Mit Fahrern wie Matteo Jorgenson und potenziellen Attacken von Simon Yates könnte ein Szenario wie am Col du Galibier 2022 entstehen – Pogacar isoliert, der Konkurrenz ausgeliefert.
"Bei Visma werden sie sich sagen: Das ist keine schlechte Nachricht für uns", so Ostermann. Das Rennen um Gelb ist offen wie selten.
John Degenkolb über den verschobenen Ruhetag
Eine zusätzliche Belastung ist die Ruhetags-Verschiebung – auch das ein Thema im Tourfunk. Der deutsche Profi
John Degenkolb, verletzungsbedingt nicht bei der Tour, bringt es auf den Punkt:
„Ich kann mich an Austragungen erinnern, wo ich auf Knien den ersten Ruhetag herbeigefleht habe.
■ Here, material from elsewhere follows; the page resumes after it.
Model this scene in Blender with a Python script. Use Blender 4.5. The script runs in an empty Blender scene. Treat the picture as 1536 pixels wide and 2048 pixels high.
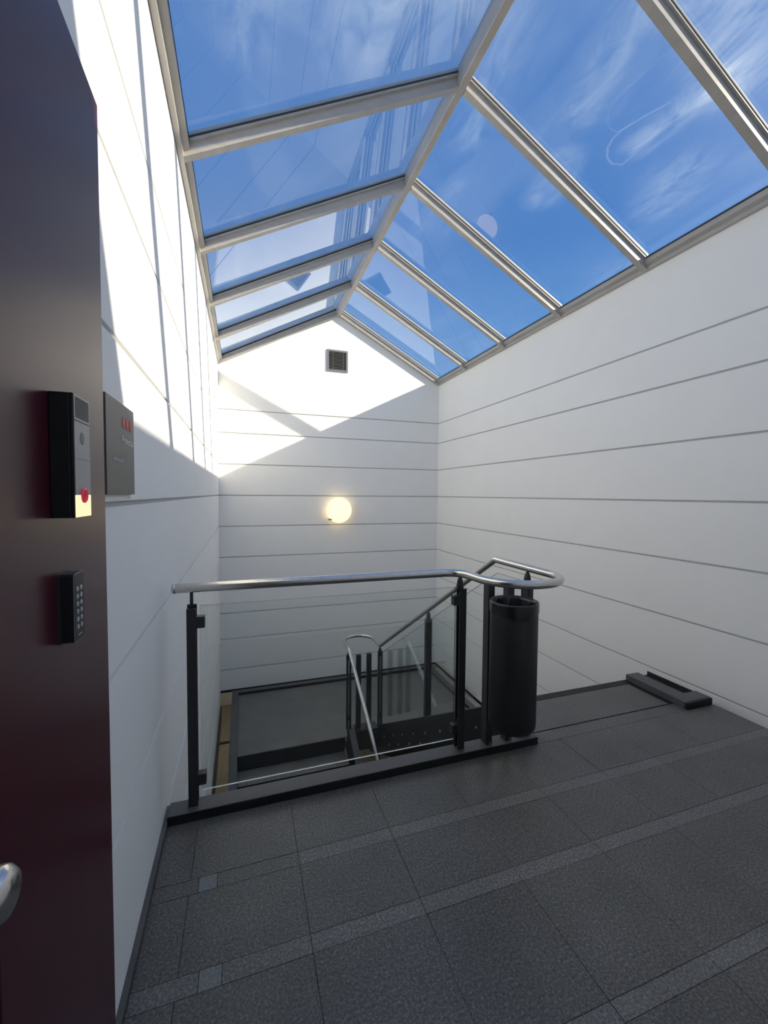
import bpy, bmesh, math, random
from mathutils import Vector, Matrix
random.seed(7)
scene = bpy.context.scene
col = scene.collection
V = Vector
R = math.radians

# ------------------------------------------------------------------ camera
F_PX, CH = 830.97, 1.47
yaw, pitch, roll = R(18.780), R(-2.443), R(0.474)
fwd = V((math.sin(yaw) * math.cos(pitch), math.cos(yaw) * math.cos(pitch), math.sin(pitch)))
rt = V((math.cos(yaw), -math.sin(yaw), 0.0))
up = rt.cross(fwd)
rt2 = math.cos(roll) * rt + math.sin(roll) * up
up2 = -math.sin(roll) * rt + math.cos(roll) * up
cd = bpy.data.cameras.new('camera')
cd.sensor_fit = 'VERTICAL'
cd.sensor_height = 36.0
cd.lens = F_PX / 2048 * 36.0
cd.clip_start = 0.02
cam = bpy.data.objects.new('camera', cd)
col.objects.link(cam)
m3 = Matrix((rt2, up2, -fwd)).transposed()
cam.matrix_world = Matrix.Translation((0, 0, CH)) @ m3.to_4x4()
scene.camera = cam

# ------------------------------------------------------------------ exposure
vs = scene.view_settings
vs.view_transform = 'Standard'
vs.look = 'None'
vs.exposure = 0.0
vs.gamma = 1.0
vs.use_curve_mapping = False
# white room: let the light bounce on
scene.cycles.max_bounces = 20
scene.cycles.diffuse_bounces = 14
scene.cycles.glossy_bounces = 6
scene.cycles.transparent_max_bounces = 16

# ------------------------------------------------------------------ world (blue sky with thin cirrus)
SKY_STRENGTH = 1.0
world = bpy.data.worlds.new('sky')
scene.world = world
world.use_nodes = True
wt = world.node_tree
wt.nodes.clear()


def N(tree, typ, **kw):
    n = tree.nodes.new(typ)
    for k, v in kw.items():
        if k == 'inp':
            for kk, vv in v.items():
                n.inputs[kk].default_value = vv
        else:
            setattr(n, k, v)
    return n


def math_node(tree, op, a, b=None, clamp=False):
    n = tree.nodes.new('ShaderNodeMath')
    n.operation = op
    n.use_clamp = clamp
    for i, v in enumerate((a, b)):
        if v is None:
            continue
        if isinstance(v, (int, float)):
            n.inputs[i].default_value = v
        else:
            tree.links.new(v, n.inputs[i])
    return n.outputs[0]


def ramp(tree, src, stops, interp='LINEAR'):
    n = tree.nodes.new('ShaderNodeValToRGB')
    n.color_ramp.interpolation = interp
    e = n.color_ramp.elements
    while len(e) < len(stops):
        e.new(0.5)
    for i, (p, c) in enumerate(stops):
        e[i].position = p
        e[i].color = c if len(c) == 4 else (*c, 1)
    tree.links.new(src, n.inputs[0])
    return n.outputs[0]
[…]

Gerade bei Etappen, wo es den ganzen Tag wellig ist, werden sie auf Knien in den Ruhetag gehen, da kannst du Gift drauf nehmen.“
Bergfest am Nationalfeiertag: Die schwerste Etappe steht bevor
Der heutige 14. Juli verspricht ein weiteres Spektakel – und möglicherweise einen K.o.-Schlag im Kampf um Gelb. "4500 Höhenmeter auf unter 170 Kilometern – das ist alpentauglich", beschreibt Gerska die Strecke. "Es gibt sieben Anstiege der 2. Kategorie – das hat es noch nie an einem Tourtag gegeben. Am Ende ist sogar eine kleine Bergankunft“, erklärt Gerska. „Nur drei Kilometer, aber extrem steil.“ Gerade an einem Feiertag könnten französische Fahrer besonders motiviert für Ausreißversuche und Etappenerfolg sein.
Casalette sieht die Möglichkeit für zwei Rennen: „Eines um den Tagessieg, eines um die Gesamtwertung.“ Ob es eine Ausreißergruppe schafft, ist fraglich. Ostermann rechnet damit, dass die großen Teams "von Beginn an das Tempo hochhalten werden".
Die neunte Etappe der Tour de France 2025 war ein Ausnahmezustand auf zwei Rädern. Höchstgeschwindigkeit, Hektik, Helferverlust – und ein Peloton, das sich keine Ruhe gönnt.